Dans le cas des microplastiques, ce que nous intéresse est de séparer la fraction dense (minérale : sable, graviers..) et la fraction légère (matière organique et plastiques). Une fois distinguée, la fraction minérale peut être éliminée pour faciliter l’analyse visuelle qui précède habituellement la séparation par densité. Celle-ci est réalisée en laboratoire, après un traitement chimique destiné à éliminer la matière organique, et grâce à des colonne de séparation par densité. Cette opération est une étape assez longue puisqu’elle fait intervenir la gravité et le temps. C’est donc pour investiguer une alternative plus rapide que les membres de La Pagaie Sauvage s’unissent à nouveau à l’équipe de Vincent Verney du laboratoire Sigma Clermont le temps de concevoir un outil basé sur le fonctionnement des cyclones hydrodynamiques (hydrocylcones) capables de pré-trier les particules mécaniquement.
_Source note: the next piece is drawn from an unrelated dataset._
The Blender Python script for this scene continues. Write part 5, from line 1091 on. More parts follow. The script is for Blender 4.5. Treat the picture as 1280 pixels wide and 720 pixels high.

Plusieurs prototypes ont dû être réalisés avant de pouvoir effectuer les premiers tests. Différents plastiques aux différentes propriétés ainsi que différents modes d’impression 3D ont été testé pour pouvoir définir les meilleurs méthodes de conception, alliant résistance à la pression exercée par l’eau lors des prélèvements et durabilité. A l’issu de plusieurs mois de tâtonnements, les plans de l’outils sont prêts à être partagés au réseau des participants du laboratoire citoyens. Les volontaires pourront tester d’ici quelques jours cette nouvelle méthode et participeront activement au développement de cet outil nouveau-né qui mérite une phase de tests et d’observation sur un moyen terme. Évidemment, il n’y a pas que les aspects techniques qui entreront dans la balance pour savoir si oui ou non l’hydrocylcone est efficace dans le cadre du laboratoire citoyen Il restera un certain nombre de questions sociales et éthiques à se poser : la durabilité de l’objet, la production de déchets plastiques à l’impression 3d, et d’une façon plus globale, notre relation aux polymères, entre rejet et respect, qui reste un sujet au cœur des préoccupations de l’association en tant que solution.